Besides working with Marisa and also her co-worker Myrna on a Master Plan for the municipality and changing some land-use zoning to facilitate the development of an aquifer in the northwestern part of the city, I also met with NGO, International Samaritan, who is working with the low-income, garbage dump community, El Ocotillo. This week, Andrew of International Samaritan introduced me to the community and took me into the garbage dump which is the source of employment and subsistence of many of the residents in Ocotillo. I met an 18 year-old boy working in the dump who tells me that he has been working there since he was 10. Helping to improve the quality of life here really is the main premise of my internship here in San Pedro. Over and over, I am told that the main priority for Ocotillo is water. There is no reliable source of sanitized, potable water or a sewage system in the community. Some exciting news is that I will be assisting Marisa in a big meeting with The World Bank this upcoming Wednesday to discuss funds for the city. As well as presenting Marisa’s vision for a sustainable urban development plan of “San Pedro Sula Ever Green”, I am going to take this opportunity to propose investment in Ocotillo’s water system. It’s quite convenient that Ocotillo also fits in the municipalities plan to develop the city’s tourism industry AND that the World Bank has a specific Honduras program to modernize the country’s water and water sanitation systems. At this point I am very optimistic that by the end of the summer, funds will be secured to bring water into Ocotillo.

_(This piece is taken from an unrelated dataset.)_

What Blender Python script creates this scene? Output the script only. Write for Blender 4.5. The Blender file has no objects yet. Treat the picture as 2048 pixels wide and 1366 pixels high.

However, I am also learning that a lot of the main stumbling blocks to providing efficient water service delivery is a lack of community engagement. I’ve found that the observations of an IDRC report on water provision in Honduras are absolutely correct. The report speaks of a history of mistrust in low-income communities and private water service provider, Aguas de San Pedro (ASP) because of insufficient community engagement and the unlikelihood of full collaboration with the members of low-income communities like Ocotillo. This was affirmed by my meeting with Jesus Antonio Santos, a community leader in Ocotillo, who told me that Ocotillo wants water, but they don’t want ASP to be the provider. This makes the local community water boards, ‘Juntas Adminstradoras de Agua’, very important in Ocotillo’s case. Thus, before my meeting with World Bank next week, I must sit down with the President of the JAA in Ocotillo, whom I was introduced to yesterday.
Moreover, the article reports on the difficulties of the Concession Monitoring Unit to oversee private sector participation like ASP due in part to the lack of community engagement and education of how water service is delivered and the importance of meter reading. This is also affirmed to me by Marisa, the Director of the CMU, who expresses her frustrations to me on Friday morning.
Although I remain optimistic that by the end of the summer, a lot of headway will have been made to bring water into Ocotillo, there will be some institutional challenges to tackle.